Edward "Woody" Moses, a lobbyist for the Kansas Aggregate Producers Association, said there has been a noticeable decline over the last 10 years or so in the places where operators are permitted to extract rock, sand or gravel.
The state's zoning laws have added to that problem by allowing large property owners protesting the location of mining operations to effectively block projects, he said.
Protest petitions, which force local governing bodies to approve a project with a super-majority, require signatures from owners of 20 percent of the surrounding land. In some rural areas, it may only take one property owner to meet that threshold, Moses said.
"Essentially one owner could trump all the citizens of a county when it comes to the development of natural resources," he said.
Under the bill, a simple majority of governing body members could vote to approve rezoning for mining operations, even in the event of a successful protest petition.
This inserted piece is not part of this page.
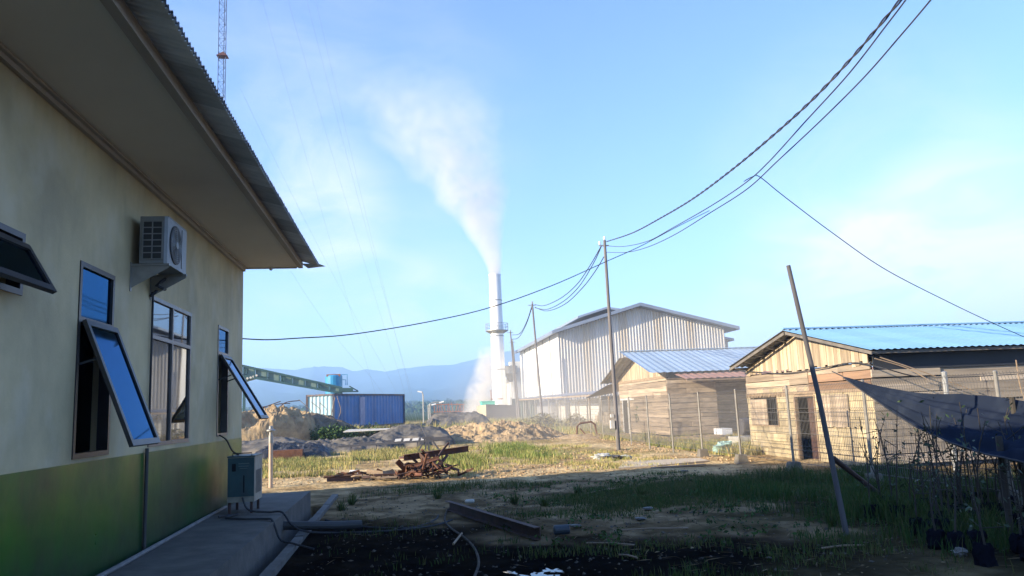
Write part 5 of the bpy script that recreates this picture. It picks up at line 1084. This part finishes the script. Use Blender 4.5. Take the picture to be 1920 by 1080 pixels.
# ------------------------------------------------------------------ vegetation
def blades(name, pts, hlo, hhi, wlo, whi, m, label, sd=0, dry=.3, bend=.5):
    rg_ = np.random.RandomState(sd); P = np.asarray(pts, float); n = len(P); zb = hz(P[:, 0], P[:, 1])-.01
    h = rg_.uniform(hlo, hhi, n)*(.6+.8*vnoise(P[:, 0]*1.3, P[:, 1]*1.3, sd+3)); w_ = rg_.uniform(wlo, whi, n); a = rg_.uniform(0, 2*math.pi, n); bd = rg_.uniform(.1, bend, n)*h; ba_ = rg_.uniform(0, 2*math.pi, n)
    dx, dy = np.cos(a)*w_/2, np.sin(a)*w_/2; bx2, by2 = np.cos(ba_)*bd, np.sin(ba_)*bd
    V0 = np.stack([P[:, 0]-dx, P[:, 1]-dy, zb], 1); V1 = np.stack([P[:, 0]+dx, P[:, 1]+dy, zb], 1)
    V2_ = np.stack([P[:, 0]+dx*.75+bx2*.3, P[:, 1]+dy*.75+by2*.3, zb+h*.6], 1); V3 = np.stack([P[:, 0]-dx*.75+bx2*.3, P[:, 1]-dy*.75+by2*.3, zb+h*.6], 1); V4 = np.stack([P[:, 0]+bx2, P[:, 1]+by2, zb+h], 1)
    V = np.stack([V0, V1, V2_, V3, V4], 1).reshape(-1, 3); fs_ = []
    for i in range(n): k = i*5; fs_.append([k, k+1, k+2, k+3]); fs_.append([k+3, k+2, k+4])
    tn = np.repeat(np.clip(dry+rg_.randn(n)*.28+.5*(vnoise(P[:, 0]*.6, P[:, 1]*.6, sd+8)-.5), 0, 1), 2)
    return tag(link_mesh(name, V, fs_, m, tones=tn), label, 'grass', kind='stuff')
def scatter(n, x0, x1, y0, y1, dens, sd):
    rg_ = np.random.RandomState(sd); out = []; tot = 0
    while tot < n:
        x = rg_.uniform(x0, x1, n*2); y = rg_.uniform(y0, y1, n*2); k = rg_.rand(n*2) < dens(x, y); out.append(np.stack([x[k], y[k]], 1)); tot += k.sum()
        if len(out) > 40: break
    return np.concatenate(out)[:n]
# shaded strip of grass before the fence
d1_ = lambda x, y: sst(.36, .60, fbm(x*.7, y*.7, 4, 91)+.36*np.exp(-((y-14.9-.10*(x-6))/1.35)**2)-.14)*(1-sst(8.0, 9.6, x))*sst(2.2, 4.2, x)
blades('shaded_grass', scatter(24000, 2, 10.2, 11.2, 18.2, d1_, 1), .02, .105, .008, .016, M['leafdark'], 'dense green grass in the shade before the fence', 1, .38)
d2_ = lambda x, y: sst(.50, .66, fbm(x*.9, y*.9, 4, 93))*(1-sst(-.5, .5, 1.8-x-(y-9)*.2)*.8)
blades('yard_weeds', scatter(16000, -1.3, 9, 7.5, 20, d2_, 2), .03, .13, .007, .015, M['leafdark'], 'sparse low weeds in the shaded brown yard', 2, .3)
d3_ = lambda x, y: sst(.42, .55, fbm(x*.22+2, y*.3, 3, 95)+.12*(y > 30))*sst(.42,.55,fbm(x*1.1,y*.8,3,195))
blades('sunlit_grass', scatter(20000, -7.5, 1.2, 25.5, 38, d3_, 3), .05, .27, .012, .024, M['leaf'], 'tall yellow-green grass in the sun before the tarpaulins', 3, .55)
d4_ = lambda x, y: sst(.46, .60, fbm(x*.30, y*.22, 3, 97)+.10*np.exp(-((x-3.0)/1.6)**2)-.03)*sst(.44,.58,fbm(x*1.3,y*.9,3,197))
blades('sunlit_grass', scatter(15000, 1.2, 8.4, 22.0, 44, d4_, 4), .03, .13, .012, .024, M['leaf'], 'patchy grass in the sun between the scrap heap and the utility pole', 4, .60)
d5_ = lambda x, y: np.exp(-((x-4.6)/.75)**2-((y-33)/3.6)**2)+np.exp(-((x-1.9)/.55)**2-((y-28)/2.6)**2)
blades('tall_grass', scatter(9000, .5, 7, 23, 42, d5_, 5), .10, .34, .014, .026, M['leaf'], 'tall bright tufts in the middle of the sunlit yard', 5, .12)
d6_ = lambda x, y: sst(.40, .60, fbm(x*.3, y*.2, 3, 99))
blades('fence_weeds', scatter(22000, 10.3, 14.5, 24, 66, d6_, 6), .10, .42, .014, .028, M['leaf'], 'weeds growing behind the wire fence', 6, .5)
blades('back_weeds', scatter(22000, -8, 14, 54, 84, lambda x, y: sst(.35, .6, fbm(x*.2, y*.2, 3, 103)), 7), .3, .95, .03, .06, M['leaf'], 'rough weeds beyond the tarpaulins and clay heap', 7, .55)
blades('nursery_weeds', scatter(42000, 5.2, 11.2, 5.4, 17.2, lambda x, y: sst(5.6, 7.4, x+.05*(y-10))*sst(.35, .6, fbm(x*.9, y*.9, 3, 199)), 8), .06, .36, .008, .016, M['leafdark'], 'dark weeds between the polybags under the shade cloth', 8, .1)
# scattered single weeds in the foreground
rg = np.random.RandomState(9)
for q, (px, py, lb) in enumerate(((965, 943, 'spiky weed beside the pale bottle'), (1022, 950, 'spiky weed left of the bluish smoke-grey patch'), (1085, 925, 'spiky weed at the near edge of the shaded grass'), (640, 955, 'leafy weed beside the end of the drain'), (660, 945, 'second leafy weed right of the drain end'), (820, 935, 'low weed behind the steel channel'), (1200, 930, 'spiky weed in the shaded grass'), (1560, 985, 'weed at the foot of the leaning pole'))):
    c_ = G(px, py); lv = []; lf = []; lt = []; n_ = 70
    for k in range(n_):
        a = rg.uniform(0, 2*math.pi); L_ = rg.uniform(.10, .32); r0 = rg.uniform(0, .07); tilt = rg.uniform(.1, .9); b0_ = c_+np.array([math.cos(a)*r0, math.sin(a)*r0, -.02]); d_ = np.array([math.cos(a)*math.sin(tilt), math.sin(a)*math.sin(tilt), math.cos(tilt)]); s2 = np.array([-math.sin(a), math.cos(a), 0])*rg.uniform(.004, .010)
        n0 = len(lv); m_ = b0_+d_*L_*.55; e_ = b0_+d_*L_+np.array([0, 0, -.05*tilt]); lv += [b0_-s2, b0_+s2, m_+s2, m_-s2, e_]; lf += [[n0, n0+1, n0+2, n0+3], [n0+3, n0+2, n0+4]]; lt += [rg.rand()*.5]*2
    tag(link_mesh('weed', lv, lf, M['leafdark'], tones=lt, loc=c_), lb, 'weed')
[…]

A three-fourths majority is presently mandated to override such a protest.
A simple majority of city or county commissioners also could vote to overturn a planning commission's recommendation against a rezoning proposal for mining.
The legislation would also bar cities or counties from requiring more than a simple majority to approve conditional- or special-use permits for mining operations.
The bill's changes would make it easier for the state to utilize its natural resources, Moses said.
He said aggregate producers have had problems gaining permits to extract materials across the state, including Pawnee, Wyandotte, Marshall and Johnson counties.
But the 2007 situation from Saline County has been cited as the most recent "poster child" for the industry's struggles to obtain permits that would allow them to extract materials, Moses said.
Alsop Sand, Concordia, which supported the zoning change bill, sought a conditional-use permit to open a sand mining operation in southeast Saline County. The project was blocked when the Saline County Commission failed to approve a permit.
Although the commission voted 2-1 in favor of issuing the permit, that fell short of the unanimous vote required for approval. Duncan said that permit dispute remains under litigation in the state's appellate court system.